The other problem is best illustrated by a story. There was a developer called Tale of Tales, a husband and wife team of artists in Belgium who for a while were semi-notorious for releasing very strange, almost anti-games, like The Path, The Endless Forest, and The Graveyard. Then, in 2015, they released Sunset, which was widely ridiculed, a financial disaster, and caused them to abandon development altogether. At the time, most of the focus was on how they were another victim of Gamergate, and Sunset was simply too political, and so on, but the truth is a bit more complicated. It turns out that they had been developing games while funded by artistic grants in Belgium, and so the numbers they made with their projects didn't really matter as much as how many people got a chance to check them out. However, going into Sunset's development, it seems that the grant system got overhauled, and a specific carveout for game development in particular was added, which they then had to apply to, and it had very different requirements and expectations. The big picture is that they got less of the development costs covered, and the game was generally considered to be a product primarily rather than just an art piece. In trying to adapt, they tried crowdfunding, wound up losing a lot of their money to bad promotional hustles, doubling the price of the game, and all for something that was hopeless as a marketable product anyway.
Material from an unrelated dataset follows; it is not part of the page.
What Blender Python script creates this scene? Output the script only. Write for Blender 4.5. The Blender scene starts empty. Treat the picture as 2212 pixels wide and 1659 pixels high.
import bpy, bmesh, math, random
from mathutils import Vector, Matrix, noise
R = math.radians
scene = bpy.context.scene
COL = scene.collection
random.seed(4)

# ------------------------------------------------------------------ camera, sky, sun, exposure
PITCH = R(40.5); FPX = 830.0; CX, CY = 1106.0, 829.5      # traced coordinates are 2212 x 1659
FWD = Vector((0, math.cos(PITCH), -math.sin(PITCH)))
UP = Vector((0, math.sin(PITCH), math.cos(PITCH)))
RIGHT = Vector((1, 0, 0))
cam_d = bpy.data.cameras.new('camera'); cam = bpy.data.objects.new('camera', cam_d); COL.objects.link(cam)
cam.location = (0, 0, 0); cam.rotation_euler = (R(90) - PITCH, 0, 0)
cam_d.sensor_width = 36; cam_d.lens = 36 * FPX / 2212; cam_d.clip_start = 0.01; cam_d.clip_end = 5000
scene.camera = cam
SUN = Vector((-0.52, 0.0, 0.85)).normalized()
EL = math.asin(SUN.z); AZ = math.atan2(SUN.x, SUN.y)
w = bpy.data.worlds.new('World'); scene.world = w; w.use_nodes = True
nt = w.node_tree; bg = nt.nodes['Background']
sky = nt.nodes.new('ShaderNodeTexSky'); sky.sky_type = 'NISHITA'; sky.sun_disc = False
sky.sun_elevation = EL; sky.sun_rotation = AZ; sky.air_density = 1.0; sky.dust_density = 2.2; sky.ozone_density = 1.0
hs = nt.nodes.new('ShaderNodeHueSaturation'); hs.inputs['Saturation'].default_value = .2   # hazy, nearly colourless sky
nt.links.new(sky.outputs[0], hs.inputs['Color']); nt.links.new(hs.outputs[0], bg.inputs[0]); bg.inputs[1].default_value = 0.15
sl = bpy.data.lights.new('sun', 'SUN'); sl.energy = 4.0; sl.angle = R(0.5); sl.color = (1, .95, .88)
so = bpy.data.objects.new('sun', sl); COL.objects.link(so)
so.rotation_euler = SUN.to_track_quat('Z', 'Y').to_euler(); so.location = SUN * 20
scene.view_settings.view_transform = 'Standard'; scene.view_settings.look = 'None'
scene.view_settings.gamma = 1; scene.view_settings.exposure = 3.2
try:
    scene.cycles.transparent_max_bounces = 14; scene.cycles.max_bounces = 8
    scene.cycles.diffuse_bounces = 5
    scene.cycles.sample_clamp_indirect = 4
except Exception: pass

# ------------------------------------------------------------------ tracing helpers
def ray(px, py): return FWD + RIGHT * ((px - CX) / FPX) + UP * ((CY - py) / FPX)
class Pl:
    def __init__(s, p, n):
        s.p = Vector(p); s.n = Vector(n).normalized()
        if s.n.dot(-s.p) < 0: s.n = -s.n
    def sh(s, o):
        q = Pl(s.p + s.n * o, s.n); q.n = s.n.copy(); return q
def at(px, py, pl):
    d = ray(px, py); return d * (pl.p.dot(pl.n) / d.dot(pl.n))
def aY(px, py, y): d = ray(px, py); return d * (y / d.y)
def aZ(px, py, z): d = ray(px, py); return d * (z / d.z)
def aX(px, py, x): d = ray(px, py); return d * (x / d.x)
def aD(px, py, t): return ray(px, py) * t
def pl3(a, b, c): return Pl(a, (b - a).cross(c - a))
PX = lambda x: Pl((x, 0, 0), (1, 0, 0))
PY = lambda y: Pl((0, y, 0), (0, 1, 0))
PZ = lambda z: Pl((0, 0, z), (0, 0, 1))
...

I don't think it has to be this way, but I also think one of the things driving strong indie success is the idea that they CAN strike it big - they COULD be the next Balatro or Palworld, and they don't necessarily need to hitch their wagon to a big publisher to make it happen. On the other hand, I think more 'artistic' endeavors should probably be handled differently from commercial or more broadly gaming ventures. We deserve to publicly fund both in some way, but I don't know if the nuance is there for anyone who would be in charge of those decisions.